Bisnis.com, JAKARTA - Ide pemilihan kepala daerah (gubernur, wali kota dan bupati) oleh DPRD dinilai merupakan bentuk kekecewaan terhadap hasil pemilihan presiden dan wakil presiden pada 9 Juli lalu.
"Ini bukan soal untung atau rugi, tetapi ini merupakan efek polarisasi pilpres. Masih dalam ideologi kalah menang pada pertarungan Pilpres lalu," kata David Pandi, Pembantu Rektor bidang Akademik Universitas Nusa Cendana, Selasa (9/9).
Koalisi Merah Putih yang berisikan partai politik pendukung capres dan cawapres Prabowo Subianto-Hatta Rajasa - Partai Gerakan Indonesia Raya, Partai Golkar, Partai Persatuan Pembangunan, Partai Keadilan Sejahtera, Partai Demokrat, Partai Amanat Nasional - mengusulkan penghapusan sistem pilkada langsung dan diganti dengan pemilihan melalui DPRD sebagaimana diusulkan dalam RUU Pilkada yang diajukan pemerintah.

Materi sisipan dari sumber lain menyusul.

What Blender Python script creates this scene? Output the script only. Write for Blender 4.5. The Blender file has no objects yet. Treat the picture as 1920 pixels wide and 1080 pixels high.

"Ini bukan soal untung atau rugi, tetapi ini merupakan efek polarisasi pilpres. Masih dalam ideologi kalah menang pada pertarungan Pilpres lalu".
Pandi menilai elite yang terbelah dalam proses pemilu presiden lalu, akan terus berupaya membawa keretakan dalam proses untuk saling mengalahkan satu sama lainnya.
"Sikap elite saat ini saya menganalogkannya dengan gelanggang tinju. Mereka yang kalah selalu mencari arena baru untuk "fight", termasuk RUU Pilkada, revisi UU MD3, pembentukan pansus pemilu dan masih banyak lainnya," katanya.
Dia mengkhawatirkan kondisi saling 'balas dendam' ini akan menyengsarakan rakyat karena pemerintahan baru Joko Widodo-Jusuf Kalla (Jokowi-JK) akan disibukkan dengan urusan politik menghadapi manuver Koalisi Merah Putih.
"Betapa pesimisnya rakyat memandang negeri ini ke depan karena selalu berhadapan dengan para elite yang terus mencari arena untuk mencari kemenangan".
Tomy Susu, peneliti otonomi daerah dari Universitas Katolik Widya Mandiri Kupang menilai gagasan untuk mengembalikan pilkada melalui DPRD, tidak sejalan dengan filosofi demokrasi.
"Gagasan mengembalikan pilkada melalui DPRD, tidak menyelesaikan masalah karena tidak sejalan dengan filosofi demokrasi dan partisipasi masyarakat dalam menentukan figur pemimpin yang layak dan pantas memimpin daerah," tegasnya.